Similarly, in this ad from Open Listings, the decision you have to make is framed in terms of the money you will lose if you don’t use their service.

When advertising on Facebook, you need to remember that users can always keep scrolling. This isn’t a banner ad that stares them down—you need to make a point and make it fast. Telling someone they can gain a certain amount of money is one thing.

But if you can tap into the loss aversion principle and demonstrate what they’ll lose or miss out on, you’ll trigger that risk-taking impulse and they’ll stop scrolling. And risk, in the context of Facebook, means a click.

Facebook Avenue

It’s hugely important to get started with Facebook ads now, to start learning the techniques that will help you succeed, because this is the way the world is moving.

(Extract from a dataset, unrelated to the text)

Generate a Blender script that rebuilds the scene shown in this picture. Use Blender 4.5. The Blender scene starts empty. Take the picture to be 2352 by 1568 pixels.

Madison Avenue’s advertisers have been slow to react to the web, and as a result their industry is going through big changes trying to adjust—just as Ad Age’s Bob Garfield predicted in his now-famous “Chaos Scenario” articles.

“Economics will have its due,” he wrote, “The law of diminishing returns will eventually prevail.” So far, he’s been proven right. Not only that, but the same transition appears to be happening again—from search ads to native ads.

Native advertising, especially on Facebook, is growing at an insane clip. Stratechery’s Ben Thompson has written about this phenomenon at length. His contention is that Google, while it is still very powerful and seemingly infallible, is going to fall behind. Search advertising was the foundation of Google’s business. They did very well at it. But native ads are just better. He drew a graph to explain what would happen.

You don’t want to live in the plateau of search advertising. If you want to successfully market your business, you need to go where the people are watching, where they’re chatting, where they’re engaging—you need to go native.